Only the lines from the start of the material through the line containing "COL = S.collection" are to be extracted, exactly as they appear.
=-=-=-=-=
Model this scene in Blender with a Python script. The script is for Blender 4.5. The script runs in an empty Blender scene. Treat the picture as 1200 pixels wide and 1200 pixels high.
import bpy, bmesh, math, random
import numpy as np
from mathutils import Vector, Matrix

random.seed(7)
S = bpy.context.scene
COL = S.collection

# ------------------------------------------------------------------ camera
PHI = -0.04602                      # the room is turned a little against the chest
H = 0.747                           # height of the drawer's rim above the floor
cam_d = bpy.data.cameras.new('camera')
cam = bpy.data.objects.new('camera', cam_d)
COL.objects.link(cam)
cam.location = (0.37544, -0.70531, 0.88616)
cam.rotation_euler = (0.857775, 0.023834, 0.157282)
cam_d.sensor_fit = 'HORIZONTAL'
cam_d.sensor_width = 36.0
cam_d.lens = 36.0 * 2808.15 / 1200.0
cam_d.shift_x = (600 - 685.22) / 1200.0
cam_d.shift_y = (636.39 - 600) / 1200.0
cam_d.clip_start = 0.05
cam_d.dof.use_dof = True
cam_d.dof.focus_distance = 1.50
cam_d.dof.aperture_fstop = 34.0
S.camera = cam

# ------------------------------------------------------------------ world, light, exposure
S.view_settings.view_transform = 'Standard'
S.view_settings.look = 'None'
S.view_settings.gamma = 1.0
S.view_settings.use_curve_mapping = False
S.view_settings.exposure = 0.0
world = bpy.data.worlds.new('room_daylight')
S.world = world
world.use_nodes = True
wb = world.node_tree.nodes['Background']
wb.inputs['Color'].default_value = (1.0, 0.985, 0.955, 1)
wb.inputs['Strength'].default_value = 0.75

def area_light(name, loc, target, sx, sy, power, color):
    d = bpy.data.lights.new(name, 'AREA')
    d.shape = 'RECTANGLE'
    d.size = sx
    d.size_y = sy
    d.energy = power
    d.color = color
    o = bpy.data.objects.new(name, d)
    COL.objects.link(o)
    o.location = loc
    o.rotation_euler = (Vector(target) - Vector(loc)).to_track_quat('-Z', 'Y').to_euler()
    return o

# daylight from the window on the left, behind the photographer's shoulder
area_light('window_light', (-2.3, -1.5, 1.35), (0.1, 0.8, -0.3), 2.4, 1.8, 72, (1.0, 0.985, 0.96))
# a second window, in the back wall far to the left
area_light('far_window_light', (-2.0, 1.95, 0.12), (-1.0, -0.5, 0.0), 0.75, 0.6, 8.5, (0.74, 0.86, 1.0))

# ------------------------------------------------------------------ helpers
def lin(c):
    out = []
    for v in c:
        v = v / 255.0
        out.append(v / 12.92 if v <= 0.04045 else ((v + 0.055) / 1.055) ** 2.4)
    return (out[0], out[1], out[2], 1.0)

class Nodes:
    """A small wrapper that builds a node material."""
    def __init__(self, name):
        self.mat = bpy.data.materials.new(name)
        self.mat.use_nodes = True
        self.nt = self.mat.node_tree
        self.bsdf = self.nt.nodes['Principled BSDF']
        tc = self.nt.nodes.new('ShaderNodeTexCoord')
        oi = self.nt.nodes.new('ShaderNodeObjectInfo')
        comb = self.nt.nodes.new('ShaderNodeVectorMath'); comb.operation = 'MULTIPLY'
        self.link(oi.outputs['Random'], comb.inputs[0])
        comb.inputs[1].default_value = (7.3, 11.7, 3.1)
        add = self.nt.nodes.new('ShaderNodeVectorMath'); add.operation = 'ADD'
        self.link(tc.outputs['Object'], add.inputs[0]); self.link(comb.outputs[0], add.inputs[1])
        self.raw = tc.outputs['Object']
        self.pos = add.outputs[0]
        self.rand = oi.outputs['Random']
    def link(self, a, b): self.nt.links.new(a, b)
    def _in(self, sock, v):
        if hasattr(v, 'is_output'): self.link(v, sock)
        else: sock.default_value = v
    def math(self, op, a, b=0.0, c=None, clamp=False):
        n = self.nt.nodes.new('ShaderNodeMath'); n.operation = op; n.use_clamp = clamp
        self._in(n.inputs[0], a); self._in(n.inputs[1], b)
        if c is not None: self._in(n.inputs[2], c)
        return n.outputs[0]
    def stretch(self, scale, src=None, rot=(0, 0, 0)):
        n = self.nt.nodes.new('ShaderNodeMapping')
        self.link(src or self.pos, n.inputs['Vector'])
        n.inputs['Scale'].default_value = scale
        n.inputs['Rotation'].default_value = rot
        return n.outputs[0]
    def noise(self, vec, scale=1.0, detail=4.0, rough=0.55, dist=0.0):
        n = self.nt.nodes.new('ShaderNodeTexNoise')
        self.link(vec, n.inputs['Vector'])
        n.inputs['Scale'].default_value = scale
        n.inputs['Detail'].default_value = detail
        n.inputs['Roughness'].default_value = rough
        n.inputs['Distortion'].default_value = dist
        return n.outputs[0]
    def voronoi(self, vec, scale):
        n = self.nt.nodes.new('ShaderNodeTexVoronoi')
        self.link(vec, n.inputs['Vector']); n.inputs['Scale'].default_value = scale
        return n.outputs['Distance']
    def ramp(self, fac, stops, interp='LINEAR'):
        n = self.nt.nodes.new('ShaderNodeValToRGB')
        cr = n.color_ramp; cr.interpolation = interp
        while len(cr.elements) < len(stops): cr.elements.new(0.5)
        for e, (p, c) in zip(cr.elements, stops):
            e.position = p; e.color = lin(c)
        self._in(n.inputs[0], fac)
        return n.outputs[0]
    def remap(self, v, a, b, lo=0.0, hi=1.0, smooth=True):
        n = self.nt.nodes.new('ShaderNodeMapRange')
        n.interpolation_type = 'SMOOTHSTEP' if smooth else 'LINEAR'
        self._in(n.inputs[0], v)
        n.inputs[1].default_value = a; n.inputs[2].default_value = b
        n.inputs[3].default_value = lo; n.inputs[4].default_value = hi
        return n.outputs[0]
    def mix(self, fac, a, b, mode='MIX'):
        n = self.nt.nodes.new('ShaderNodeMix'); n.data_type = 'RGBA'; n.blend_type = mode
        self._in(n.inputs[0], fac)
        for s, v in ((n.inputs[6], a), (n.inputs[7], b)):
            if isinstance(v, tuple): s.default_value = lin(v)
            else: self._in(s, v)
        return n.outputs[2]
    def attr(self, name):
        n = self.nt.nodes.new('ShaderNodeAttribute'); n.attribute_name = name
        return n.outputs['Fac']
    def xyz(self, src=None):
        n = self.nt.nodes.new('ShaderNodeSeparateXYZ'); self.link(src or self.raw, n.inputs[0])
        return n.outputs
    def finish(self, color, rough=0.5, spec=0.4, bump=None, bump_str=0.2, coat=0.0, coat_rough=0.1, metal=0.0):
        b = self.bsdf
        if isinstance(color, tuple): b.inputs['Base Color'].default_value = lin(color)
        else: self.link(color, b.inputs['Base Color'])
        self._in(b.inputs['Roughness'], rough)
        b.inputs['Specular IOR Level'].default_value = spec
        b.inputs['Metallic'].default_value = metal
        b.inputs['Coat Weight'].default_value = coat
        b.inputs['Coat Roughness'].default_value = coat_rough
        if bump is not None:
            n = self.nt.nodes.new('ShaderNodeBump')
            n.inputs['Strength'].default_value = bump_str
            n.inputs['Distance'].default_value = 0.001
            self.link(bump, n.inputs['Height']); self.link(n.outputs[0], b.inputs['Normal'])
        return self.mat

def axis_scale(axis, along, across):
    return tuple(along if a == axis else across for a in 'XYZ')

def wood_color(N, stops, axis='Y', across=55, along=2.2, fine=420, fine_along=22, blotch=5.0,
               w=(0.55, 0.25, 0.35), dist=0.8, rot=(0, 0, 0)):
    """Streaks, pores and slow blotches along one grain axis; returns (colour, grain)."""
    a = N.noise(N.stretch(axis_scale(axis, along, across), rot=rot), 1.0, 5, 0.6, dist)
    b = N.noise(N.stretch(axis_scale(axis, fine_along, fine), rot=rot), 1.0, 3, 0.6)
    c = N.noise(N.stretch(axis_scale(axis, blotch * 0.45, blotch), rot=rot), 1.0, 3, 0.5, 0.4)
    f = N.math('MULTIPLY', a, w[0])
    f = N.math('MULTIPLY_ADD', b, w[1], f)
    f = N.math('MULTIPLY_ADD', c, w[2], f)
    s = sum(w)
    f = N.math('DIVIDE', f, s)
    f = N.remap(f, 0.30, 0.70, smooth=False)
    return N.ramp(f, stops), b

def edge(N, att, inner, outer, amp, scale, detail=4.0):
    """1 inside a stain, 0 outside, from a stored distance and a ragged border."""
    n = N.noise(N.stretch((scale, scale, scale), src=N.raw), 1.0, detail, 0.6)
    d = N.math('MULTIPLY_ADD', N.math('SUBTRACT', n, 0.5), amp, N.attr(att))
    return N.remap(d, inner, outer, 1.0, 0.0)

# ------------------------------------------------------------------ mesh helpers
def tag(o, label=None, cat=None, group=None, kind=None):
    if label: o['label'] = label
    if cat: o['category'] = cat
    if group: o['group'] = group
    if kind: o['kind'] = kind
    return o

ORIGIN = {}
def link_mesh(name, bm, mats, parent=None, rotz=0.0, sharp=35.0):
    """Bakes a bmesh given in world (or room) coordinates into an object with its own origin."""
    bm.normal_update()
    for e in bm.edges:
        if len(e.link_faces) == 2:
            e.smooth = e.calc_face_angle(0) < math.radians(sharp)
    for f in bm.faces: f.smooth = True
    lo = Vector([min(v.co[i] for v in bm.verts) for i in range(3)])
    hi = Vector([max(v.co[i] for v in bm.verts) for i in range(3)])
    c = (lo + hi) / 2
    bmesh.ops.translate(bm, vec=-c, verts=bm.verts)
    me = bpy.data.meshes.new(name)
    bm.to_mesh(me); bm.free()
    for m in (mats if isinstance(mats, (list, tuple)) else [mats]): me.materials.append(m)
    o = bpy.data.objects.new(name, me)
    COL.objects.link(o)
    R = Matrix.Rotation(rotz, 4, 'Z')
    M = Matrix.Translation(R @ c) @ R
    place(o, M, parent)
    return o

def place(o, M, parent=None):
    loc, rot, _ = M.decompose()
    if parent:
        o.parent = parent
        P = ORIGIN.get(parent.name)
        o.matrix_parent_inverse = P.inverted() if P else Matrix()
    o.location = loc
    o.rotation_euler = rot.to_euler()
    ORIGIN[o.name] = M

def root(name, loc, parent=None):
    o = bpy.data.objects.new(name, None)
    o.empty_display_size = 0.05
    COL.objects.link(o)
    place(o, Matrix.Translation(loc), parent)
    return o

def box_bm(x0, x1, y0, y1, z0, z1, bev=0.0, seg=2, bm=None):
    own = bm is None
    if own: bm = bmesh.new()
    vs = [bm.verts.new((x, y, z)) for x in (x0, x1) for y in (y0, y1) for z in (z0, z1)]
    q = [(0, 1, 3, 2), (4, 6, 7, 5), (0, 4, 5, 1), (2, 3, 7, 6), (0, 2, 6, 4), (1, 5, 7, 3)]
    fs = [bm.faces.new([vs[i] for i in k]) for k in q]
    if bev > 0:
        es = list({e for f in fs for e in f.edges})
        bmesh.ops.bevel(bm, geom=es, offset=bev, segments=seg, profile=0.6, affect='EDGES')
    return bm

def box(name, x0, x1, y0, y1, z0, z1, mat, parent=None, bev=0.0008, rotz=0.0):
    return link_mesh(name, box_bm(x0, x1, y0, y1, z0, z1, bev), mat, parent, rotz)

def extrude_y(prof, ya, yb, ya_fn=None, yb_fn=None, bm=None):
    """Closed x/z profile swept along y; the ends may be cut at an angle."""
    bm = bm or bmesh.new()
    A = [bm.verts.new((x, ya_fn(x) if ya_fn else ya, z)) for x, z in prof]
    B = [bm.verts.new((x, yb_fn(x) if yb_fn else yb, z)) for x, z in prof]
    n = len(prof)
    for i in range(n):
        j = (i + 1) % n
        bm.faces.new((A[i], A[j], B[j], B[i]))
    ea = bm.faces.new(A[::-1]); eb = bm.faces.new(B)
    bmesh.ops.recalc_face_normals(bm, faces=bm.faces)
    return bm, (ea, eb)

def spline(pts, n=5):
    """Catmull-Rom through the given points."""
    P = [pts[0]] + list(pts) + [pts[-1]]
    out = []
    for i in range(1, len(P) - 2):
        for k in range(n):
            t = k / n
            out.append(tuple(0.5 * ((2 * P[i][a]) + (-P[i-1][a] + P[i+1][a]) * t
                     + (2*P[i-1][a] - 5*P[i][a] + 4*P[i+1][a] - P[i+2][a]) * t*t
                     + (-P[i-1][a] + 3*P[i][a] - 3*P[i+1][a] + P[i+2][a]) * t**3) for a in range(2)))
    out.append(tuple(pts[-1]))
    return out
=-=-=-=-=
- **Solution to the problem**
Model this scene in Blender with a Python script. The script is for Blender 4.5. The script runs in an empty Blender scene. Treat the picture as 1200 pixels wide and 1200 pixels high.
import bpy, bmesh, math, random
import numpy as np
from mathutils import Vector, Matrix

random.seed(7)
S = bpy.context.scene
COL = S.collection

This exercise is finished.